Nuestro país, desde 2002, es la punta de lanza en una modalidad de guerra soterrada que busca socavar la dignidad y autodeterminación de Suramérica. Muestra de ello es la exportación de paramilitares a Venezuela y a Honduras, además de las denuncias de los presidente Correa y Chávez acerca de intentos de asesinato en su contra, coordinados por paramilitares colombianos y grandes empresarios ecuatorianos y venezolanos.
Uribe ha sido el hombre ideal para manejar estos planes de agresión hacia el régimen alternativo de Caracas. Desde que llegó a la presidencia, pocos meses después del fallido golpe contra Chávez, los ejércitos de ultraderecha se tomaron gran parte de Colombia y, según investigaciones de la Fiscalía, inflitraron el DAS, el Ejército, el Congreso, varias gobernaciones y muchos otros cargos públicos. Al mismo tiempo, los pequeños y grandes conflictos fronterizos se han multiplicado a un nivel no visto desde el diferendo de Coquivacoa de 1987, que estuvo a punto de terminar en una confrontación armada, mientras en San Antonio (Estado Táchira, Venezuela) los paramilitares provenientes del Catatumbo se tomaron progresivamente la ciudad y empezaron a esparcirse hasta llegar hoy a formar un ejercito de más de 2.500 hombres que controla buena parte de la zona fronteriza, según declaraciones de un paramilitar desmovilizado para el programa Contravía.
El cierre de fronteras, los asesinatos, denunciados o desconocidos, de ciudadanos y efectivos de organismos de inteligencia de ambos países en la zona fronteriza son hechos que han llegado a un punto ideal para que EEUU justifique que su presencia militar en territorio colombiano sea para operar no sólo contra el narcotráfico sino contra los que considera ‘vecinos hostiles’ de su principal aliado suramericano: mientras sea funcional a los intereses de las multinacionales, garantice la presión hacia Venezuela y convierta a Colombia en un gigantesco portaaviones para el control del hemisferio, Uribe no sólo se quedará como mandatario por un tercer periodo sino todos los que los recursos de la potencia del norte y sus aliados en Bogotá puedan garantizar.

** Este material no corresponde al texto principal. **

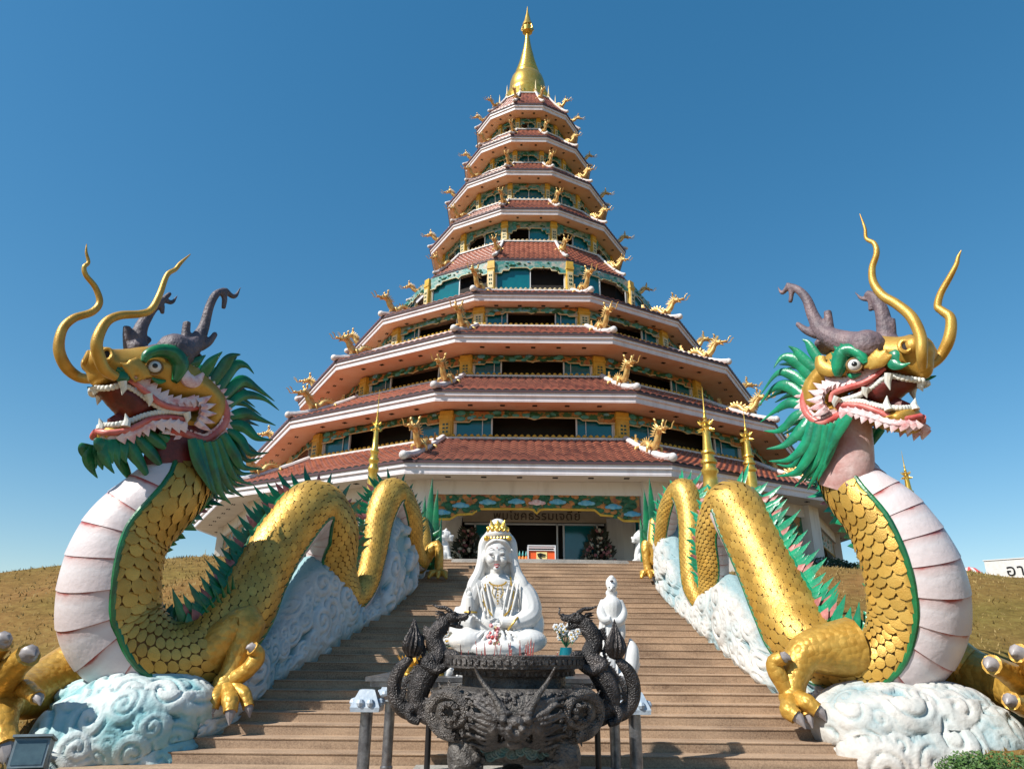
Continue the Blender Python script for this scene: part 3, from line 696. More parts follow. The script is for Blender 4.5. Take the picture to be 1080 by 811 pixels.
def dragon_body(root, path, sx, spk_g, spk_back):
    rows = []
    for px, py, Y, r, d in path:
        p = at(px, py, Y); rows.append([*p, r*pxm(Y, p.z)/sqrt(1+((px-540)/FPX)**2)*1.0, d[0]*sx, d[1], d[2]])
    S = crom(rows, 14)
    # resample evenly, build frames
    P = [V(s[:3]) for s in S]; R = [s[3] for s in S]; Dn = [V(s[4:7]) for s in S]
    fr = []
    for i in range(len(P)):
        t = (P[min(i+1, len(P)-1)]-P[max(i-1, 0)]).normalized(); n = Dn[i]-t*Dn[i].dot(t); n.normalize(); fr.append((t, n, t.cross(n)))
    # cumulated length, and a function that gives a frame at any length
    cum = [0.]
    for i in range(1, len(P)): cum.append(cum[-1]+(P[i]-P[i-1]).length)
    def F(s):
        s = max(0, min(cum[-1]-1e-6, s)); lo, hi = 0, len(cum)-1
        while hi-lo > 1:
            mid = (lo+hi)//2
            if cum[mid] <= s: lo = mid
            else: hi = mid
        k = (s-cum[lo])/max(1e-9, cum[hi]-cum[lo]); L = lambda a, b: a+(b-a)*k
        t = L(fr[lo][0], fr[hi][0]).normalized(); n = L(fr[lo][1], fr[hi][1]); n = (n-t*n.dot(t)).normalized()
        return L(P[lo], P[hi]), L(R[lo], R[hi]), t, n, t.cross(n)
    def pt(s, ph, lift=0.):
        c, r, t, n, b = F(s); return c+(n*cos(ph)+b*sin(ph))*(r+lift)
    LT = cum[-1]; BA = rad(55)
    def BAf(s):
        k = max(0, min(1, (s-cum[14*6])/(cum[14*8]-cum[14*6]))); return rad(55-13*k)
    mb = MB(); K = 170; N = 28; vs = []
    for i in range(K+1):
        s = LT*i/K; vs += [pt(s, 2*pi*j/N, -.012) for j in range(N)]
    mb.add(vs, [(i*N+j, i*N+(j+1) % N, (i+1)*N+(j+1) % N, (i+1)*N+j) for i in range(K) for j in range(N)]+[tuple(range(N)), tuple(K*N+j for j in range(N))])
    body = mb.build("body", goldgap, root)
    # scales, each a small raised disc whose free edge points down the body
    mb = MB(); s = .02; row = 0; sB = None
    for i in range(len(path)): pass
    sB = cum[14*6]        # foot of the column
    hand = random.Random(5)
    while s < LT-.05:
        c, r, t, n, b = F(s)
        big = 1-max(0, min(1, (s-sB*.72)/(sB*.35)))
        BA = BAf(s); arc = 2*pi-2*BA; cnt = 13 if s < sB*.86 else 16
        w = w0 = arc*r/cnt
        for j in range(cnt+1):
            ph = -arc/2+arc*(j+(.5 if row % 2 else 0))/cnt
            if ph > arc/2-.02 and row % 2: continue
            w = w0*hand.uniform(.92, 1.07); L = w*(1.2 if cnt == 13 else 1.06); hw = w*(.53 if cnt == 13 else .50); dome = w*(.10 if cnt == 13 else .13); lift = w*(.16 if cnt == 13 else .2)
            cc = pt(s, ph, dome+.004); ccb = []
            M_ = 9
            for q in range(M_):
                a = -pi*.58+2*pi*.58*q/(M_-1) if False else 2*pi*q/M_
                du = cos(a); dv = sin(a)
                ss = s+L*.5*(du if du > 0 else du*.75); pp = max(-arc/2, min(arc/2, ph+hw*dv/max(r, .05)))
                ccb.append(pt(ss, pp, lift*(.5+.5*du)+.002+hand.uniform(0, .003)))
            rv_ = (hand.random()*50, hand.random()*50); mb.add([cc]+ccb, [(0, 1+q, 1+(q+1) % M_) for q in range(M_)], 0, [[rv_]*3]*M_)
        s += w0*.80; row += 1
    mb.build("scales", goldsc, body, angle=180, fixn=False)
    # green edging along the belly
    mb = MB()
    for sg in (-1, 1):
        mb.tube([pt(LT*i/150, pi+sg*BAf(LT*i/150), .0) for i in range(151)], [min(.055, F(LT*i/150)[1]*.08) for i in range(151)], 8)
    mb.build("belly_edging", green, body)
    # belly plates
    mb = MB(); s = 0.
    while s < LT-.1:
        c, r, t, n, b = F(s); BA = BAf(s); L = .54*r+.03; nu, nl = 16, 6; vs = []; uv = []
        for a in range(nl+1):
            for u in range(nu+1):
                v_ = a/nl; ph = pi-BA+2*BA*u/nu
                bow = .10*L*(1-((u/nu)*2-1)**2)
                lift = .012+.02*r*(v_**3)-(.0 if a < nl else 0)
                vs.append(pt(s+L*1.03*v_+bow, ph, lift))
        fs = [(a*(nu+1)+u, a*(nu+1)+u+1, (a+1)*(nu+1)+u+1, (a+1)*(nu+1)+u) for a in range(nl) for u in range(nu)]
        uv = [[(u/nu, a/nl), ((u+1)/nu, a/nl), ((u+1)/nu, (a+1)/nl), (u/nu, (a+1)/nl)] for a in range(nl) for u in range(nu)]
        # under-lip
        o = len(vs); vs += [pt(s+L*1.03+.10*L*(1-((u/nu)*2-1)**2)-.02, pi-BA+2*BA*u/nu, -.01) for u in range(nu+1)]
        for u in range(nu): fs.append((nl*(nu+1)+u, nl*(nu+1)+u+1, o+u+1, o+u)); uv.append([(u/nu, 0)]*4)
        mb.add(vs, fs, 0, uv); s += L
    mb.build("belly_plates", belly, body, angle=50, fixn=False)
    # spine crest
    mb = MB(); s = .5; k = 0
    mb.tube([pt(LT*i/150, 0, -.02) for i in range(4, 148)], [F(LT*i/150)[1]*.13+.01 for i in range(4, 148)], 8, 0)
    hr = random.Random(9)
    while s < LT*.93:
        c, r, t, n, b = F(s); L = (.8 if k % 2 else .5)*(r**.6)*hr.uniform(.8, 1.2)*(.55 if s < cum[14*7] else 1)
        for q, dph in ((0, 0), (1, hr.uniform(-.14, .14))):
            d = n*1.0-t*.35+V((0, 0, .25)); spike(mb, c+n*r*.94+b*r*dph+t*q*.05-t*.05, d, t, L*(1 if q == 0 else .6), .27*r**.5, .045, .2, (0 if sx < 0 else 1) if k % 4 else (1 if sx < 0 else 0), back=(1 if sx < 0 else 0) if k % 4 else (0 if sx < 0 else 1))
        s += .15*r**.5+.02; k += 1
    mb.build("spine_crest", [spk_g, spk_back], root, angle=60, fixn=False)
    # fin of tapered leaves by the foreleg joint
    mb = MB(); i0 = cum[14*8]
    for q in range(6):
        p, r, t, n, b = F(i0-.1+q*.11); spike(mb, p+b*(-sx)*r*.0-V((0, 1, 0))*r*.93+V((-.12*sx*0, 0, -.15)), V((-.5*sx+.2*q*.3, -.25, .55+.05*q)), V((1, 0, 0)), .62, .13, .03, .1*sx, 0)
    mb.build("fin", green, root, angle=60, fixn=False)
    return F, LT, cum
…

El verdadero problema que enfrentamos los colombianos y los demás pueblos de América Latina es que EEUU busca retomar, desde las siete bases militares que se ubicarán de manera ilegal en nuestro territorio patrio, el control de un continente que se le sale cada vez más de las manos. Ante estos deseos, la experta hipocresia de la clases dirigentes colombianas y la inteligencia delincuencial que penetra por todas partes al gobierno han manejado el conflicto con el hermano país de Venezuela de tal manera que, para la opinión pública colombiana, el agresor parezca ser Chávez, cuando en realidad su nación es la agredida. Mientras tanto, de manera astuta, la diplomacia colombiana abona el terreno, al interior de organismos internacionales como la OEA y la ONU, para legitimar una intervención a gran escala que no repercuta en una condena internacional.
Pero a Uribe se le olvida una cosa: los dueños del poder en EEUU y Colombia sólo se quieren a ellos mismos y al ‘capataz’ es al que pueden endilgar todas las responsabilidades en el momento que sea oportuno. Mientras tanto, él y su fraticida política de seguridad democrática seguirán actuando en contra de los intereses del pueblo de Colombia y de los países Suraméricanos.